Although paid $25 a day plus expenses for WLB service, Mr. Thomas said he didn’t regard WLB membership as “federal service or a federal job.” He is still working for the union even when Uncle Sam pays the bill.
The CIO, through its Political Action Committee, is now setting out to collect millions of dollars for political activity in the coming campaign.
“I hope we can get $25 million,” said David J. McDonald, its national finance chairman, before a meeting of 300 CIO representatives called to organize the Pennsylvania branch.
Mr. McDonald continued:
The more we spend, the better Congress we will have. The more we spend in Pennsylvania, the better state legislature we will have.
Treasurer McDonald made it plain that the organization of which he is financial head is working on the old theory that everything has its price – including Congress and legislatures.
And Mr. Thomas made it plain that as head of the biggest CIO union he operates on the theory that you’ll still working for the CIO even when you fill a public position on the public payroll.
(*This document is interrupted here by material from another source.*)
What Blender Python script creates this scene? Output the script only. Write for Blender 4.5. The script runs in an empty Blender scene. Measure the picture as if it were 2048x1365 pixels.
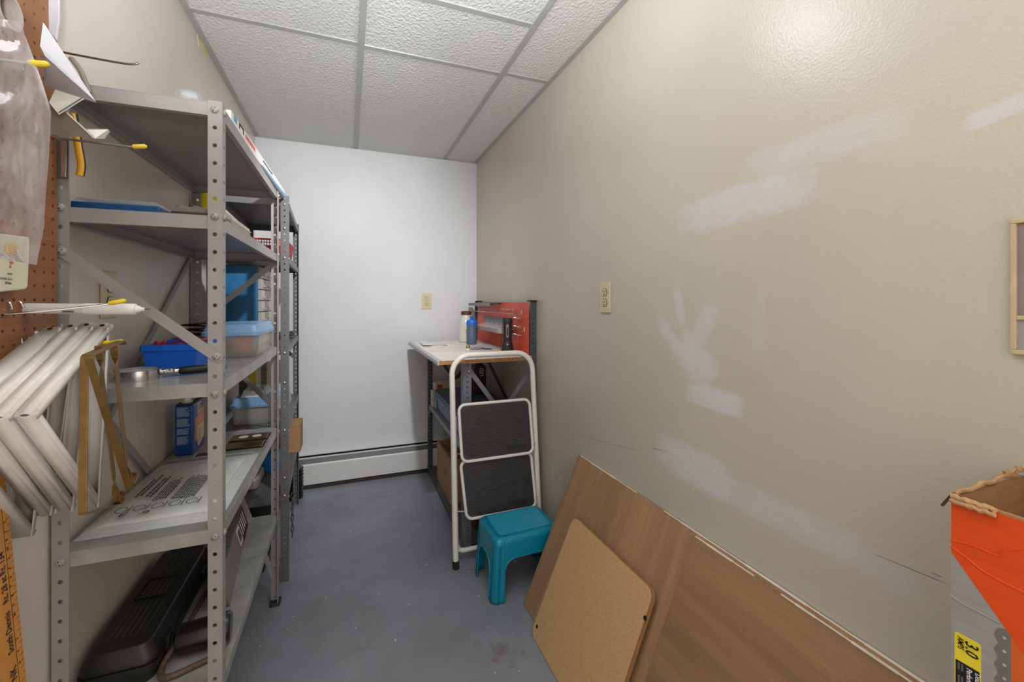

The two theories joined together make an interesting explanation of how the CIO leadership would regard the government should it gain control of it by being the heaviest spender in a national campaign.
There is more than the Presidency involved in this vast, well-financed campaign by a single labor organization to gain control of the government.
Mr. McDonald made this quite plain by his reference to Congress and the Legislature.
The Presidency is far distant from the average man and woman. But the laws under which they live, the agencies and bureaus which enforce and interpret those laws, the county and ward and precinct bosses who are in power – all these are very close to the citizen in his everyday life. They are among the direct – perhaps the most desired – objectives of the CIO-PAC.
It wants CIO members or those who are dominated by the CIO in power – not for broad and even-handed public service, but directly to serve the CIO, as Mr. Thomas so plainly testified.
This is a campaign by a single labor group to elevate itself above all other groups – to initiate government of the people by the CIO and for the CIO.